In prepared remarks, Yellen told the Subcommittee on Financial Services and General Government that Treasury needs additional financial support to sustain components of the $1.9 trillion American Rescue Plan that the Biden administration passed in March.

“In order for relief dollars to effectively reach their intended targets, we have to stand up and manage new federal programs,” she told lawmakers. “Our challenge is that while our portfolio has grown to match the urgency of this moment, our annual budget has not grown in tandem, and the funding provided to administer new programs is temporary.”

Yellen also said the department is seeking reinforcement for the Internal Revenue Service, the body that oversees the federal government’s taxation. Congress has cut the IRS budget several times in recent decades, leaving it understaffed and ill-equipped to audit the raft of filings it should each year, Yellen said.

She noted that the IRS has fewer auditors than at any time since World War II, and that the nation could lose out on $7 trillion over the next decade due to a tax gap the result of earners paying less than their tax bill.

“Our proposal would give the IRS the funding it needs,” Yellen, who once served as the chair of the Federal Reserve, added.

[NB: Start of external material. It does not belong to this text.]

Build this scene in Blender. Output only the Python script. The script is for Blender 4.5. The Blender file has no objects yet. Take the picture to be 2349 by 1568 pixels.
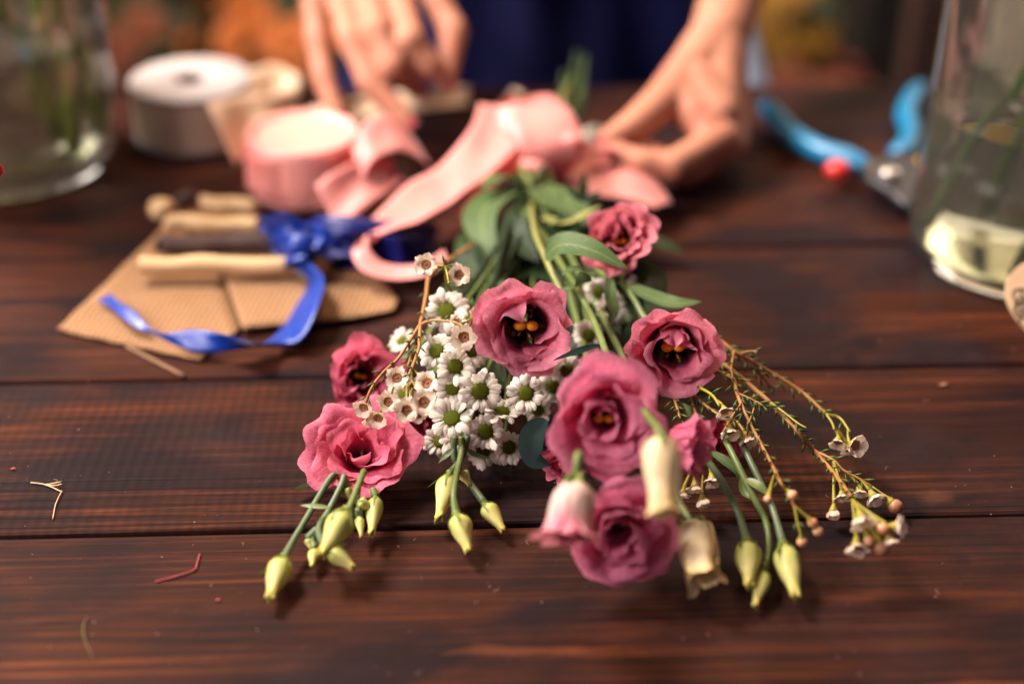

She is expected to field questions from a bipartisan group of senators trying to determine how much to adjust the budget of the economy’s top regulator.

Deputy Assistant Secretary Mark Mazur told Congress earlier this month that the so-called tax gap will only worsen over the next several years without more funding from lawmakers. He added at the time that the estimate of the gross tax gap is around $580 billion for 2019 alone.

Yellen herself has been hard at work trying to broker a global minimum corporate tax rate between Group of Seven nations as part of the Biden administration’s efforts to drum up tax revenues for its expansive spending plans.

The G-7 group of advanced economies announced on June 5 that it had agreed to enact a floor on the taxes paid by corporations worldwide. Yellen said at the time that the U.S., Germany, France, Japan, Italy, the United Kingdom and Canada committed to working to institute a minimum tax at a rate of at least 15 percent.